Мне кажется, что, занимая нас рассказами, он сознательно упражнял свою способность к фантазированию, а может быть, незаметно давал и мне уроки творчества, как из самого обыкновенного материала можно создать художественное произведение.

Однажды он даже пропел перед нами в лицах шуточную оперетку неизвестного автора в одном действии, будто бы где-то напечатанную и поставленную в каком-то театре, до такой степени забавную, что все мы хохотали до слез. Впоследствии я убедился, что такой оперетки никто никогда не писал и даже сам рассказчик не мог вспомнить ее содержания, созданного, по-видимому, экспромтом.

Горький был от природы чрезвычайно музыкален, обладал большим музыкальным чутьем. Мне однажды пришлось быть в числе слушателей его разговора о музыке с знаменитыми музыкантами и композиторами мирового масштаба, разговора, затянувшегося на несколько часов, в котором Горький обнаружил серьезное понимание и знание истории классической музыки; возможно, что, кроме природной музыкальности, он обладал и литературными знаниями в этой области.

Не имея певучего голоса, он все-таки попутно своим изумительным рассказам иногда пел нам интересные бытовые песни разных народностей, по всей вероятности действительно слышанные им во время скитаний по Кавказу, Крыму и Прикаспийскому краю. Так, например, он признался, что известный его фантастический рассказ-поэма «Хан и его сын» сделан из песни, которую он слышал на Кавказе от бродячих базарных певцов; кто-то не поленился ему перевести ее. Он действительно спел нам эту речитативную восточную песню на татарском языке, известном ему только в рамках этой песни.

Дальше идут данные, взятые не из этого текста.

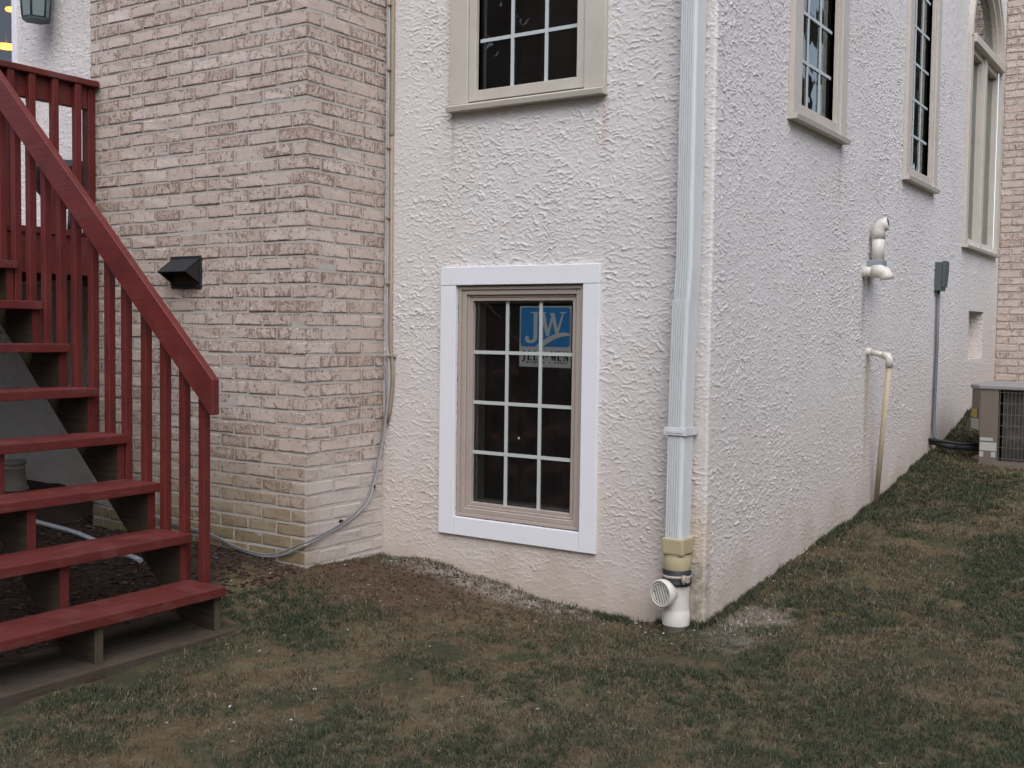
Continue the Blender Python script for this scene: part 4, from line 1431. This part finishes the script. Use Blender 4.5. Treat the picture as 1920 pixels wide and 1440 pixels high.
# ------------------------------------------------------------------ grass, chips, mulch
def vnoise(x, y, s, seed):
    r_ = np.random.default_rng(seed)
    T = r_.random((64, 64))
    xx, yy = x * s + 17.3, y * s + 9.1
    xi, yi = np.floor(xx).astype(int), np.floor(yy).astype(int)
    fx, fy = xx - xi, yy - yi
    fx, fy = fx * fx * (3 - 2 * fx), fy * fy * (3 - 2 * fy)
    a = T[xi % 64, yi % 64]; b = T[(xi + 1) % 64, yi % 64]; c = T[xi % 64, (yi + 1) % 64]; e = T[(xi + 1) % 64, (yi + 1) % 64]
    return (a * (1 - fx) + b * fx) * (1 - fy) + (c * (1 - fx) + e * fx) * fy
camxy = np.array([1.9107, -4.3991])
def scatter(n):
    x = rng.uniform(-2.6, 2.2, n); y = rng.uniform(-3.2, 6.4, n)
    ok = ~((x < .0) & (y > -.012)) & ~((x < XB) & (x > XL) & (y > YB))
    ok &= ~((x < -1.60) & (y < -1.15))
    ok &= ~((x > .28) & (x < 1.12) & (y > 3.88))
    mul = x + .35 * y + .35 * vnoise(x, y, 6, 5)
    ok &= mul > -2.05
    # stay inside a widened view of the camera
    v = np.c_[x, y] - camxy
    fw = np.array([-.5546, .8307]) / math.hypot(.5546, .8307); rt = np.array([fw[1], -fw[0]])
    dpt = v @ fw; lat = v @ rt
    ok &= (dpt > 2.2) & (np.abs(lat) < dpt * .56 + .3)
    # thin out with distance
    ok &= rng.random(n) < np.clip(6.0 / np.maximum(dpt, 1) ** 1.15, 0, 1)
    return x[ok], y[ok], dpt[ok]
def blades(name, n, hmin, hmax, wid, lean, mat, dens, seed, label):
    x, y, dp_ = scatter(n)
    k = rng.random(len(x)) < dens(x, y)
    x, y, dp_ = x[k], y[k], dp_[k]
    z = ground_z(x, y)
    m_ = len(x)
    h = rng.uniform(hmin, hmax, m_)
    az = rng.uniform(0, 2 * np.pi, m_)
    ln_ = np.clip(rng.normal(lean, .38, m_), .05, 1.5)
    w = wid * np.clip(dp_ / 4.0, .8, 2.0)
    dx, dy = np.cos(az), np.sin(az)
    pa = rng.uniform(0, 2 * np.pi, m_)
    sx_, sy_ = np.cos(pa) * w / 2, np.sin(pa) * w / 2
    midl = .5 * ln_
    mx, my, mz = x + dx * h * .5 * np.sin(midl), y + dy * h * .5 * np.sin(midl), z + h * .5 * np.cos(midl)
    tx, ty, tz = mx + dx * h * .5 * np.sin(ln_ * 1.3), my + dy * h * .5 * np.sin(ln_ * 1.3), mz + h * .5 * np.cos(ln_ * 1.3)
    tz = np.maximum(tz, z + .003)
    V = np.empty((m_, 6, 3))
    V[:, 0] = np.c_[x - sx_, y - sy_, z - .004]; V[:, 1] = np.c_[x + sx_, y + sy_, z - .004]
    V[:, 2] = np.c_[mx - sx_ * .8, my - sy_ * .8, mz]; V[:, 3] = np.c_[mx + sx_ * .8, my + sy_ * .8, mz]
    V[:, 4] = np.c_[tx - sx_ * .2, ty - sy_ * .2, tz]; V[:, 5] = np.c_[tx + sx_ * .2, ty + sy_ * .2, tz]
    base = (np.arange(m_) * 6)[:, None]
    F = np.concatenate([base + np.array([[0, 1, 3, 2]]), base + np.array([[2, 3, 5, 4]])])
    o = np_mesh(name, V.reshape(-1, 3), F, mat)
    tag(o, label, 'grass', kind='stuff')
    return o
GREENB = mat_islands('green_blade', [(0, (.018, .031, .015)), (.35, (.038, .060, .028)), (.7, (.064, .088, .044)), (.9, (.12, .12, .066)), (1, (.19, .165, .10))], .75, .2)
STRAWB = mat_islands('straw_blade', [(0, (.060, .048, .027)), (.45, (.122, .099, .058)), (.85, (.20, .165, .105)), (1, (.38, .33, .24))], .85, .15)
def tuft(x, y, sd):
    return np.clip((vnoise(x, y, 26, sd) * .6 + vnoise(x, y, 60, sd + 1) * .4 - .36) / .22, .06, 1)
def barespot(x, y):
    return np.hypot((x + 1.42) * .75, (y + .40) * 1.6)
def dgreen(x, y):
    f = vnoise(x, y, 1.5, 3) * .5 + vnoise(x, y, 4.5, 4) * .32 + vnoise(x, y, 11, 8) * .18
    f = np.clip((f - .38 - .06 * np.clip(-x - .2, 0, 1)) / .14, .08, 1)
    return f * tuft(x, y, 21) * np.clip((barespot(x, y) - .40) / .4, .06, 1)
def dstraw(x, y):
    f = vnoise(x, y, 2.1, 13) * .5 + vnoise(x, y, 6.5, 14) * .5
    return np.clip((f - .38) / .2, .06, 1) * tuft(x, y, 31) * np.clip((barespot(x, y) - .15) / .5, .12, 1)
blades('grass', 2000000, .012, .040, .0023, 1.15, GREENB, dgreen, 1, 'patchy dark green winter grass growing over the lawn')
blades('dry_grass', 1300000, .012, .042, .0018, 1.38, STRAWB, dstraw, 2, 'flattened straw coloured dead grass lying over the lawn')

def foot_tufts():
    n = 13000
    k = rng.random(n) < .38
    x = np.where(k, rng.uniform(-.95, .02, n), np.abs(rng.normal(0, .030, n)) + .004)
    y = np.where(k, -np.abs(rng.normal(0, .026, n)) - .006, rng.uniform(-.02, 6.2, n))
    t_ = x + y
    d_ = np.clip((vnoise(t_, t_ * 0, 7, 41) - .46) / .18, .05, 1) * np.clip((barespot(x, y) - .3) / .4, .1, 1)
    q = rng.random(n) < d_
    return x[q], y[q], np.hypot(x[q] - camxy[0], y[q] - camxy[1])
_sc = scatter
scatter = lambda n: foot_tufts()
blades('wall_foot_grass', 0, .014, .046, .0024, .95, GREENB, lambda x, y: np.ones(len(x)), 3, 'longer grass tufts growing against the foot of the stucco walls')
scatter = _sc

def chips(name, pts, smin, smax, mat, label, cat, flat_=.5):
    bm = bmesh.new()
    bmesh.ops.create_icosphere(bm, subdivisions=1, radius=1)
    bv = np.array([v.co[:] for v in bm.verts]); bf = np.array([[v.index for v in f.verts] for f in bm.faces])
    bm.free()
    x, y = pts
    z = ground_z(x, y)
    m_ = len(x)
    s_ = np.exp(rng.uniform(np.log(smin), np.log(smax), m_))
    a = rng.uniform(0, 2 * np.pi, m_)
    V = np.repeat(bv[None], m_, 0) * rng.uniform(.65, 1.2, (m_, len(bv), 1))
    V = V * np.stack([np.ones(m_), rng.uniform(.45, .95, m_), np.full(m_, flat_) * rng.uniform(.6, 1.2, m_)], 1)[:, None, :] * s_[:, None, None]
    ca, sa = np.cos(a)[:, None], np.sin(a)[:, None]
    X = V[..., 0] * ca - V[..., 1] * sa; Y = V[..., 0] * sa + V[..., 1] * ca
    Vw = np.stack([X + x[:, None], Y + y[:, None], V[..., 2] + z[:, None] + s_[:, None] * .2], -1)
    F = (np.arange(m_) * len(bv))[:, None, None] + bf[None]
    o = np_mesh(name, Vw.reshape(-1, 3), F.reshape(-1, 3), mat)
    tag(o, label, cat, kind='stuff')
    return o
WHITECH = mat_islands('plaster_crumb', [(0, (.34, .31, .28)), (.6, (.50, .48, .46)), (1, (.62, .60, .60))], .9, .1, .2)
MULCHM = mat_islands('mulch_chunk', [(0, (.022, .014, .011)), (.5, (.060, .036, .027)), (.85, (.095, .060, .046)), (1, (.13, .12, .115))], .9, .1, .3)
# plaster crumbs along the foot of the walls and strewn over the lawn
n = 520
cxs = np.concatenate([rng.uniform(-1.83, .0, 260), rng.uniform(-2.4, .6, 150), np.abs(rng.normal(0, .06, 60)) + .01, rng.normal(.17, .06, 90)])
cys = np.concatenate([-np.abs(rng.normal(0, .07, 260)) - .008, rng.uniform(-2.4, -.05, 150), rng.uniform(0, 2.0, 60), rng.normal(.10, .10, 90)])
ok = ~((cxs < 0) & (cys > -.006)) & ~((cxs < XB + .01) & (cys > YB - .01)) & ~((cxs < -1.55) & (cys < -1.2))
chips('plaster_crumbs', (cxs[ok], cys[ok]), .0024, .0105, WHITECH, 'white plaster crumbs strewn at the foot of the stucco walls', 'rubble')
mx = rng.uniform(-3.7, -1.75, 9000); my = rng.uniform(-2.3, -.02, 9000)
e = mx + .35 * my + .3 * vnoise(mx, my, 6, 5)
ok = (e < -2.0) & ~((mx > XL - .01) & (mx < XB + .01) & (my > YB - .01)) & ~((mx > -2.03) & (my < -1.18))
chips('mulch', (mx[ok], my[ok]), .006, .020, MULCHM, 'dark brown mulch and gravel under the stairs and along the chimney', 'mulch', .35)
# clods and dead leaf bits on the bare soil
cx_ = rng.normal(-1.35, .40, 1500); cy_ = rng.normal(-.42, .25, 1500)
ok = (cy_ < -.02) & ~((cx_ < XB + .01) & (cy_ > YB - .01)) & (cx_ + .35 * cy_ > -2.2) & ~((cx_ < -1.55) & (cy_ < -1.15))
CLOD = mat_islands('soil_clod', [(0, (.045, .026, .018)), (.6, (.105, .062, .042)), (1, (.17, .115, .085))], .95, .05, .3)
chips('soil_clods', (cx_[ok], cy_[ok]), .003, .012, CLOD, 'reddish soil clods in the angle between chimney and wall', 'soil', .5)

LEAFM = mat_islands('leaf_scrap', [(0, (.09, .055, .032)), (.5, (.20, .145, .085)), (.85, (.33, .27, .18)), (1, (.42, .37, .28))], .85, .15, .3)
lx_ = rng.uniform(-2.3, 1.8, 420); ly_ = rng.uniform(-2.6, 4.0, 420)
ok = ~((lx_ < .01) & (ly_ > -.02)) & ~((lx_ < XB + .02) & (ly_ > YB - .02)) & ~((lx_ < -1.58) & (ly_ < -1.17)) & ~((lx_ > .28) & (ly_ > 3.85))
chips('leaf_litter', (lx_[ok], ly_[ok]), .004, .014, LEAFM, 'scraps of tan dead leaf scattered over the lawn', 'leaves', .18)

# ------------------------------------------------------------------ woods across the lawn (seen only mirrored in the window panes)
def woods():
    V, F = [], []
    def quad(c, s_, nrm):
        a = nrm.orthogonal().normalized(); b = nrm.cross(a)
        i = len(V)
        for p, q in ((-1, -1), (1, -.7), (.8, 1), (-.9, .8)):
            V.append(tuple(c + a * p * s_ + b * q * s_))
        F.append((i, i + 1, i + 2, i + 3))
    rr = random.Random(5)
    spots = []
    for i in range(34):
        t_ = i / 33
        if t_ < .5:
            spots.append((-26 + 80 * t_, -17 - rr.uniform(0, 7)))
        else:
            spots.append((13 + rr.uniform(0, 6), -14 + 78 * (t_ - .5)))
    spots += [(3.4, 19), (5.2, 22.5), (7.5, 20.5), (9.0, 26), (6.4, 28), (11.5, 24), (12.5, 30), (4.4, 26), (14, 27), (9.5, 33)]
    for (x, y) in spots:
        hgt = rr.uniform(11, 17) if y < -13 and x < 8 else rr.uniform(8, 12)
        for k in range(6):
            a = rr.uniform(0, 6.28)
            base = Vector((x + .15 * math.cos(a), y + .15 * math.sin(a), -.3))
        for k in range(8):
            i = len(V)
            a0, a1 = k * math.pi / 4, (k + 1) * math.pi / 4
            for (a, z, r_) in ((a0, -.3, .22), (a1, -.3, .22), (a1, hgt, .05), (a0, hgt, .05)):
                V.append((x + r_ * math.cos(a), y + r_ * math.sin(a), z))
            F.append((i, i + 1, i + 2, i + 3))
        for k in range(620 if y < -13 and x < 8 else (250 if y < 15 or x > 12.6 else 150)):
            hh = rr.random() ** .8
            z = .4 + hh * hgt
            rad = (3.0 if y < -13 else 2.3) * (1 - hh * .7) * math.sqrt(rr.random())
            a = rr.uniform(0, 6.28)
            quad(Vector((x + rad * math.cos(a), y + rad * math.sin(a), z)), rr.uniform(.14, .5), Vector((rr.gauss(0, 1), rr.gauss(0, 1), rr.gauss(0, 1))).normalized())
    me = bpy.data.meshes.new('woods')
    me.from_pydata(V, [], F)
    me.materials.append(mat_islands('dark_evergreen', [(0, (.030, .036, .022)), (.6, (.060, .062, .042)), (1, (.11, .095, .070))], .9, .1))
    o = bpy.data.objects.new('woods', me)
    COL.objects.link(o)
    tag(o, 'dark evergreen woods across the lawn mirrored in the window panes', 'woods', kind='stuff')
woods()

После такого, всегда интересного, чаепития мы оба удалялись в наши комнаты и работали до обеда. Насколько мне было известно, Горький писал в это время свой роман «Трое», последовавший за напечатанием «Фомы Гордеева»

За обедом Горький острил, критикуя кушанья, изощряясь в юмористических сравнениях, большей частью метких, образных и забавных: настроение у него было неизменно веселое и бодрое.